Not enough research had been carried out, he said, and the reality was a "long way" from the expectation that it would be a humanitarian crisis with a population willing to help.
Gen Viggers told the inquiry it took 16 days for troops to enter Baghdad from the start line, compared with the estimated 100 days.
"That was a stunning military operation but in so doing it took everyone by surprise," he said.
After being met initially with a "hugely celebratory population", the tide quickly turned against the occupying forces, the inquiry heard.
"We were not laying on everything that we were expected to do," Gen Viggers said. "They are saying to us 'you people put a man on the moon and now you are telling us we can't have electricity'."
Lieutenant General Andrew Figgures, who took over the role from Gen Viggers in September 2003, said by the time he arrived the assessment was coalition forces were involved in stabilisation and a "mopping-up" activity to enable the Iraqi economy and government to get into place.
But as incidents were analysed, he told the inquiry, he realised it was not a "stabilisation operation", particularly in the Sunni triangle and the Baghdad area.
He said: "We came to the conclusion we were in the grip of a growing insurgency."
According to Gen Figgures, the chain of command was briefed on the situation and while not "overwhelmed" by the assessment because it was not "what was meant to happen", staff were instructed to set about trying to deal with it.
He said a timetable was required to set out when sovereignty would be transferred to the Iraqis, who felt "let down".

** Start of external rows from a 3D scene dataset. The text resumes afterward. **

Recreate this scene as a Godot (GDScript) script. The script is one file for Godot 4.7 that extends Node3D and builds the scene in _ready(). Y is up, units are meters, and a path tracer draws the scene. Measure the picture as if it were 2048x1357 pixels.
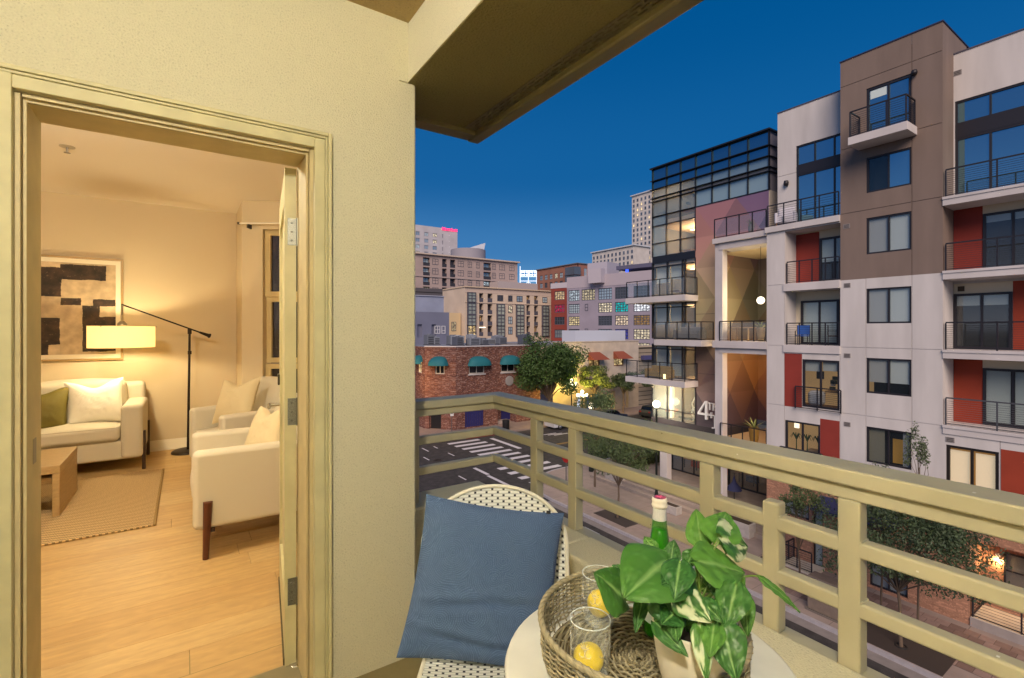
extends Node3D
# World axes: the balcony door wall runs along +x (towards the street), the street runs along -z, y is up.
# y = 0 is the balcony floor, the street lies at y = GND. Units are metres.
const GND := -9.75
var FR := Transform3D()
var mats := {}
var texs := {}
var counts := {}
var boxes := {}
var rng := RandomNumberGenerator.new()

# ------------------------------------------------------------------ geometry
class Geo:
	var v := PackedVector3Array()
	var n := PackedVector3Array()
	var uv := PackedVector2Array()
	var c := PackedColorArray()
	var tint := Color(1, 1, 1)
	var colored := false
	func p(a: Vector3, nn: Vector3, u: Vector2, cc: Color = Color(-1, 0, 0)) -> void:
		v.append(a); n.append(nn); uv.append(u)
		c.append(tint if cc.r < 0.0 else cc)
	func t(a: Vector3, b: Vector3, d: Vector3) -> void:
		var nn = (b - a).cross(d - a).normalized()
		p(a, nn, Vector2(0, 0)); p(d, nn, Vector2(1, 1)); p(b, nn, Vector2(1, 0))
	func q(a: Vector3, b: Vector3, d: Vector3, e: Vector3) -> void:   # counter-clockwise as seen from its front
		var nn = (b - a).cross(e - a).normalized()
		p(a, nn, Vector2(0, 1)); p(d, nn, Vector2(1, 0)); p(b, nn, Vector2(1, 1))
		p(a, nn, Vector2(0, 1)); p(e, nn, Vector2(0, 0)); p(d, nn, Vector2(1, 0))
	func box(a: Vector3, b: Vector3) -> void:
		var x0 = minf(a.x, b.x); var x1 = maxf(a.x, b.x)
		var y0 = minf(a.y, b.y); var y1 = maxf(a.y, b.y)
		var z0 = minf(a.z, b.z); var z1 = maxf(a.z, b.z)
		q(Vector3(x0, y0, z1), Vector3(x1, y0, z1), Vector3(x1, y1, z1), Vector3(x0, y1, z1))
		q(Vector3(x1, y0, z0), Vector3(x0, y0, z0), Vector3(x0, y1, z0), Vector3(x1, y1, z0))
		q(Vector3(x1, y0, z1), Vector3(x1, y0, z0), Vector3(x1, y1, z0), Vector3(x1, y1, z1))
		q(Vector3(x0, y0, z0), Vector3(x0, y0, z1), Vector3(x0, y1, z1), Vector3(x0, y1, z0))
		q(Vector3(x0, y1, z1), Vector3(x1, y1, z1), Vector3(x1, y1, z0), Vector3(x0, y1, z0))
		q(Vector3(x0, y0, z0), Vector3(x1, y0, z0), Vector3(x1, y0, z1), Vector3(x0, y0, z1))
	func grid(rows: Array, wrap := false, us := 1.0, vs := 1.0, cols: Array = []) -> void:
		var h = rows.size(); var w = rows[0].size()
		var nr = []
		for i in h:
			var line = PackedVector3Array()
			for j in w:
				var i0 = maxi(i - 1, 0); var i1 = mini(i + 1, h - 1)
				var j0 = j - 1; var j1 = j + 1
				if wrap:
					j0 = (j - 1 + w) % w; j1 = (j + 1) % w
				else:
					j0 = maxi(j0, 0); j1 = mini(j1, w - 1)
				var du = rows[i][j1] - rows[i][j0]
				var dv = rows[i1][j] - rows[i0][j]
				if du.length_squared() < 1e-14:
					var ii = i + 1 if i == 0 else i - 1
					du = rows[ii][j1] - rows[ii][j0]
				line.append(du.cross(dv).normalized())
			nr.append(line)
		for i in h - 1:
			for j in (w if wrap else w - 1):
				var k = (j + 1) % w
				var wd = float(w if wrap else w - 1)
				var ua = Vector2(j / wd * us, float(i) / (h - 1) * vs); var ub = Vector2((j + 1) / wd * us, float(i) / (h - 1) * vs)
				var uc = Vector2((j + 1) / wd * us, float(i + 1) / (h - 1) * vs); var ud = Vector2(j / wd * us, float(i + 1) / (h - 1) * vs)
				var ca = tint; var cb = tint; var cc = tint; var cd = tint
				if cols.size():
					ca = cols[i][j]; cb = cols[i][k]; cc = cols[i + 1][k]; cd = cols[i + 1][j]
				p(rows[i][j], nr[i][j], ua, ca); p(rows[i + 1][k], nr[i + 1][k], uc, cc); p(rows[i][k], nr[i][k], ub, cb)
				p(rows[i][j], nr[i][j], ua, ca); p(rows[i + 1][j], nr[i + 1][j], ud, cd); p(rows[i + 1][k], nr[i + 1][k], uc, cc)
	func tube(pts, r0: float, r1: float, sides := 8, caps := true) -> void:
		var rows = []
		var m = pts.size()
		var side = Vector3.ZERO
		for i in m:
			var d = (pts[mini(i + 1, m - 1)] - pts[maxi(i - 1, 0)]).normalized()
			if side == Vector3.ZERO:
				side = d.cross(Vector3.UP if absf(d.y) < 0.9 else Vector3.RIGHT).normalized()
			else:
				side = (side - d * d.dot(side)).normalized()
			var up = d.cross(side)
			var r = lerpf(r0, r1, float(i) / maxi(m - 1, 1))
			var line = PackedVector3Array()
			for k in sides:
				var a = TAU * k / sides
				line.append(pts[i] + side * cos(a) * r + up * sin(a) * r)
			rows.append(line)
		grid(rows, true)
		if caps:
			for e in [0, m - 1]:
				for k in range(1, sides - 1):
					if e == 0:
						t(rows[e][0], rows[e][k + 1], rows[e][k])
					else:
						t(rows[e][0], rows[e][k], rows[e][k + 1])
	func ring(pts, r: float, sides := 6) -> void:   # a closed tube
		var rows = []
		var m = pts.size()
		for i in m + 1:
			var a0 = pts[i % m]
			var d = (pts[(i + 1) % m] - pts[(i - 1 + m) % m]).normalized()
			var side = d.cross(Vector3.UP).normalized()
			var up = d.cross(side)
			var line = PackedVector3Array()
			for k in sides:
				var a = TAU * k / sides
				line.append(a0 + side * cos(a) * r + up * sin(a) * r)
			rows.append(line)
		grid(rows, true)
	func lathe(prof, seg := 24, at := Vector3.ZERO, us := 1.0, vs := 1.0) -> void:   # prof: Vector2(radius, height), upwards
		var rows = []
		for q2 in prof:
			var line = PackedVector3Array()
			for k in seg:
				var a = -TAU * k / seg
				line.append(at + Vector3(cos(a) * q2.x, q2.y, sin(a) * q2.x))
			rows.append(line)
		grid(rows, true, us, vs)
	func rbox(a: Vector3, b: Vector3, r: float, steps := 3, bulge := 0.0) -> void:
		var ctr = (a + b) * 0.5; var hf = ((b - a) * 0.5).abs()
		r = minf(r, minf(hf.x, minf(hf.y, hf.z)) * 0.999)
		for f in 6:
			var ax = f / 2; var sg = 1.0 if f % 2 == 0 else -1.0
			var iu = (ax + 1) % 3; var iv = (ax + 2) % 3
			var tu = marks(hf[iu], r, steps, bulge != 0.0); var tv = marks(hf[iv], r, steps, bulge != 0.0)
			var ps = []; var ns = []
			for y in tv:
				var lp = PackedVector3Array(); var ln = PackedVector3Array()
				for x in tu:
					var pos = Vector3.ZERO
					pos[ax] = sg * hf[ax]; pos[iu] = x; pos[iv] = y
					var inn = Vector3(clampf(pos.x, -hf.x + r, hf.x - r), clampf(pos.y, -hf.y + r, hf.y - r), clampf(pos.z, -hf.z + r, hf.z - r))
					var d = (pos - inn).normalized()
					var o = inn + d * r
					if bulge != 0.0:
						var k = bulge * (1.0 - pow(x / hf[iu], 2)) * (1.0 - pow(y / hf[iv], 2))
						o[ax] += sg * k * minf(hf[iu], hf[iv])
					lp.append(ctr + o); ln.append(d)
				ps.append(lp); ns.append(ln)
			for i in tv.size() - 1:
				for j in tu.size() - 1:
					var qd = [[i, j], [i, j + 1], [i + 1, j + 1], [i + 1, j]]
					var od = [0, 2, 1, 0, 3, 2] if sg > 0 else [0, 1, 2, 0, 2, 3]
					for k in od:
						var e = qd[k]
						p(ps[e[0]][e[1]], ns[e[0]][e[1]], Vector2(tu[e[1]], tv[e[0]]))
	func marks(h: float, r: float, steps: int, fine: bool) -> Array:
		var o = []
		for i in steps + 1:
			o.append(-h + r * (1.0 - cos(PI / 2 * i / steps)) * 1.0)
		if fine:
			for i in range(1, 6):
				o.append(lerpf(-h + r, h - r, i / 6.0))
		for i in range(steps, -1, -1):
			o.append(h - r * (1.0 - cos(PI / 2 * i / steps)) * 1.0)
		return o
	func prism(poly: PackedVector2Array, z0: float, z1: float) -> void:   # poly counter-clockwise in x, y
		var idx = Geometry2D.triangulate_polygon(poly)
		for i in range(0, idx.size(), 3):
			var a = poly[idx[i]]; var b = poly[idx[i + 1]]; var d = poly[idx[i + 2]]
			if (b - a).cross(d - a) < 0:
				var s = b; b = d; d = s
			t(Vector3(a.x, a.y, z1), Vector3(b.x, b.y, z1), Vector3(d.x, d.y, z1))
			t(Vector3(a.x, a.y, z0), Vector3(d.x, d.y, z0), Vector3(b.x, b.y, z0))
		for i in poly.size():
			var a = poly[i]; var b = poly[(i + 1) % poly.size()]
			q(Vector3(a.x, a.y, z0), Vector3(b.x, b.y, z0), Vector3(b.x, b.y, z1), Vector3(a.x, a.y, z1))
	func moved(x: Transform3D) -> void:
		for i in v.size():
			v[i] = x * v[i]; n[i] = (x.basis * n[i]).normalized()
	func mesh() -> ArrayMesh:
		var a = []
		a.resize(Mesh.ARRAY_MAX)
		a[Mesh.ARRAY_VERTEX] = v; a[Mesh.ARRAY_NORMAL] = n; a[Mesh.ARRAY_TEX_UV] = uv
		if colored:
			a[Mesh.ARRAY_COLOR] = c
		var m = ArrayMesh.new()
		m.add_surface_from_arrays(Mesh.PRIMITIVE_TRIANGLES, a)
		return m

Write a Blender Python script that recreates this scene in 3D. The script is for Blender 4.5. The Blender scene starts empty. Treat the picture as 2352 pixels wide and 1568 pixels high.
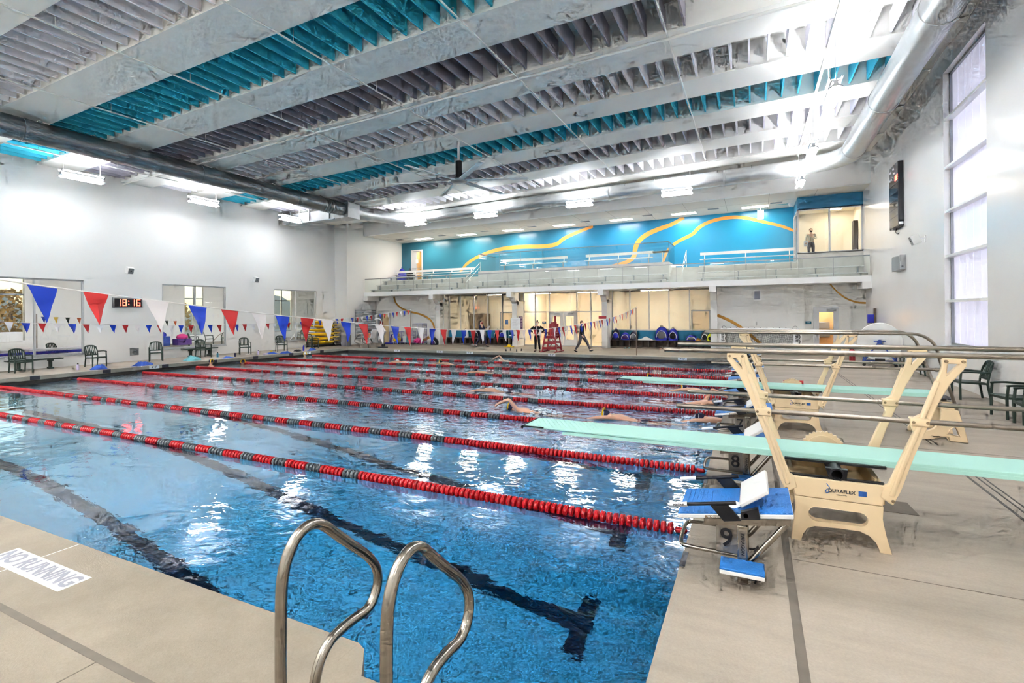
import bpy, math, random
from mathutils import Vector, Matrix
from mathutils.geometry import tessellate_polygon
random.seed(7)
SC = bpy.context.scene
COL = SC.collection
PI = math.pi
V = Vector

def lin(c):
    return tuple((x / 12.92 if x <= 0.04045 else ((x + 0.055) / 1.055) ** 2.4) for x in c)

def hx(h):
    return lin(tuple(int(h[i:i + 2], 16) / 255 for i in (0, 2, 4)))

class MB:
    """collects shapes; build() links them as ONE mesh object"""
    def __init__(s):
        s.v = []; s.f = []; s.m = []
    def add(s, vs, fs, m=0):
        o = len(s.v)
        s.v += [tuple(p) for p in vs]
        s.f += [tuple(i + o for i in f) for f in fs]
        s.m += [m] * len(fs)
        return s
    def box(s, x0, x1, y0, y1, z0, z1, m=0):
        vs = [(x, y, z) for z in (z0, z1) for y in (y0, y1) for x in (x0, x1)]
        return s.add(vs, [(0, 2, 3, 1), (4, 5, 7, 6), (0, 1, 5, 4), (2, 6, 7, 3), (0, 4, 6, 2), (1, 3, 7, 5)], m)
    def hexa(s, vs, m=0):
        return s.add(vs, [(0, 2, 3, 1), (4, 5, 7, 6), (0, 1, 5, 4), (2, 6, 7, 3), (0, 4, 6, 2), (1, 3, 7, 5)], m)
    def bar(s, a, b, w, h, m=0, up=(0, 0, 1)):
        """rectangular bar from a to b; w sideways, h along up"""
        a = V(a); b = V(b); d = (b - a).normalized(); u = V(up)
        if abs(d.dot(u)) > .98: u = V((1, 0, 0))
        sd = d.cross(u).normalized(); u = sd.cross(d).normalized()
        vs = [p + sd * i * w / 2 + u * j * h / 2 for j in (-1, 1) for i in (-1, 1) for p in (a, b)]
        return s.hexa(vs, m)
    def tube(s, pts, r, n=8, m=0, closed=False, cap=True):
        pts = [V(p) for p in pts]; N = len(pts)
        rs = r if isinstance(r, (list, tuple)) else [r] * N
        t = []
        for i in range(N):
            a = pts[i - 1] if (i > 0 or closed) else pts[i]
            b = pts[(i + 1) % N] if (i < N - 1 or closed) else pts[i]
            t.append((b - a).normalized())
        u = V((0, 0, 1)) if abs(t[0].z) < .9 else V((1, 0, 0))
        vs = []
        for i in range(N):
            u = (u - t[i] * u.dot(t[i]))
            if u.length < 1e-6: u = t[i].orthogonal()
            u.normalize(); w = t[i].cross(u)
            vs += [pts[i] + (u * math.cos(2 * PI * k / n) + w * math.sin(2 * PI * k / n)) * rs[i] for k in range(n)]
        fs = []
        for i in range(N if closed else N - 1):
            for k in range(n):
                a = i * n + k; b = i * n + (k + 1) % n; j = (i + 1) % N
                fs.append((a, b, j * n + (k + 1) % n, j * n + k))
        if cap and not closed:
            fs.append(tuple(range(n - 1, -1, -1))); fs.append(tuple((N - 1) * n + k for k in range(n)))
        return s.add(vs, fs, m)
    def cyl(s, a, b, r, n=12, m=0):
        return s.tube([a, b], r, n, m)
    def lathe(s, prof, o=(0, 0, 0), ax='z', n=16, m=0):
        """prof: list of (r, h) along axis"""
        vs = []
        for r, h in prof:
            for k in range(n):
                c, d = r * math.cos(2 * PI * k / n), r * math.sin(2 * PI * k / n)
                p = {'z': (c, d, h), 'x': (h, c, d), 'y': (d, h, c)}[ax]
                vs.append((p[0] + o[0], p[1] + o[1], p[2] + o[2]))
        fs = [(i * n + k, i * n + (k + 1) % n, (i + 1) * n + (k + 1) % n, (i + 1) * n + k) for i in range(len(prof) - 1) for k in range(n)]
        fs.append(tuple(range(n - 1, -1, -1))); fs.append(tuple((len(prof) - 1) * n + k for k in range(n)))
        return s.add(vs, fs, m)
    def ell(s, c, r, n=12, k=8, m=0, rot=None):
        prof = []
        vs = []; fs = []
        for i in range(k + 1):
            a = PI * i / k
            for j in range(n):
                b = 2 * PI * j / n
                p = V((r[0] * math.sin(a) * math.cos(b), r[1] * math.sin(a) * math.sin(b), r[2] * math.cos(a)))
                if rot: p = rot @ p
                vs.append(p + V(c))
        for i in range(k):
            for j in range(n):
                fs.append((i * n + j, (i + 1) * n + j, (i + 1) * n + (j + 1) % n, i * n + (j + 1) % n))
        return s.add(vs, fs, m)
    def prism(s, poly, ax, a, b, holes=(), m=0):
        """extrude a 2-D outline (with holes) along axis ax from a to b. ax 'y': (x,z), 'x': (y,z), 'z': (x,y)"""
        P = {'y': lambda u, v, w: (u, w, v), 'x': lambda u, v, w: (w, u, v), 'z': lambda u, v, w: (u, v, w)}[ax]
        loops = [list(poly)] + [list(h) for h in holes]
        fl = [p for L in loops for p in L]
        tri = tessellate_polygon([[V((p[0], p[1], 0)) for p in L] for L in loops])
        n = len(fl)
        vs = [P(u, v, a) for u, v in fl] + [P(u, v, b) for u, v in fl]
        fs = [tuple(t) for t in tri] + [tuple(i + n for i in reversed(t)) for t in tri]
        o = 0
        for L in loops:
            k = len(L)
            fs += [(o + i, o + i + n, o + (i + 1) % k + n, o + (i + 1) % k) for i in range(k)]
            o += k
        return s.add(vs, fs, m)
    def xf(s, M):
        s.v = [tuple(M @ V(p)) for p in s.v]; return s
    def build(s, name, mats, parent=None, bevel=0, ang=38, loc=None, seg=2):
        me = bpy.data.meshes.new(name)
        me.from_pydata(s.v, [], s.f)
        for mt in (mats if isinstance(mats, (list, tuple)) else [mats]):
            me.materials.append(M[mt] if isinstance(mt, str) else mt)
        me.polygons.foreach_set('material_index', s.m)
        me.update()
        me.shade_smooth(); me.set_sharp_from_angle(angle=math.radians(ang))
        o = bpy.data.objects.new(name, me)
        COL.objects.link(o)
        if parent: o.parent = parent
        if loc: o.location = loc
        if bevel:
            b = o.modifiers.new('b', 'BEVEL'); b.width = bevel; b.segments = seg; b.limit_method = 'ANGLE'; b.angle_limit = math.radians(40)
        return o

def tag(o, label, cat, group=None, kind=None):
    o['label'] = label; o['category'] = cat
    if group: o['group'] = group
    if kind: o['kind'] = kind
    return o

def thing(name, label, cat, loc=(0, 0, 0), rz=0, group=None):
    o = bpy.data.objects.new(name, None); o.empty_display_size = .1
    COL.objects.link(o); o.location = loc; o.rotation_euler = (0, 0, rz)
    return tag(o, label, cat, group)

def struct(mb, name, mats, **k):
    o = mb.build(name, mats, **k); o['kind'] = 'structure'; return o

def dup(root, loc, rz=None, label=None, group=None):
    r = root.copy(); COL.objects.link(r); r.location = loc
    if rz is not None: r.rotation_euler = (0, 0, rz)
    if label: r['label'] = label
    if group: r['group'] = group
    for ch in list(root.children):
        c = ch.copy(); COL.objects.link(c); c.parent = r
        for g in list(ch.children):
            d = g.copy(); COL.objects.link(d); d.parent = c
    return r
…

"There were many causes for discontent and this fed the insurgency," he said. "There had to be a date in the diary at which sovereignty could be transferred back to the Iraqis and everybody had to be seen as working towards it."
There was a "kaleidoscope" of problems, the inquiry heard, including security, power supplies, the fact there was no judicial system in place, issues with Iraqi police forces and the Army, which was left short of commanders following the removal of any members of Saddam Hussein's Ba'ath Party.
Disclosures in April 2004 about torture of prisoners at the hands of US soldiers at Abu Ghraib and the bombing of UN HQ in Baghdad in August 2003 were also major setbacks in attempts to win over the Iraqi people, the inquiry heard.
Gen Viggers told the inquiry the "lack of a sense of direction from the outset" put officials on a "back foot" and called for more training of civilian officials including Government ministers to ensure similar problems did not occur in the future.
The lessons learned could apply to Afghanistan, he told the inquiry.
"We have not really progressed at the strategic level," he said. "I am not talking about the soldiers and commanders and civilians...who did a great job.
"But it's the intellectual horse power that drives these things (which) needs better co-ordination."
Of the need for training - even for ministers - he said: "We are putting amateurs into really important positions and people are getting killed as a result of some of these decisions.
"It's a huge responsibility and I just don't sense we are living up to it."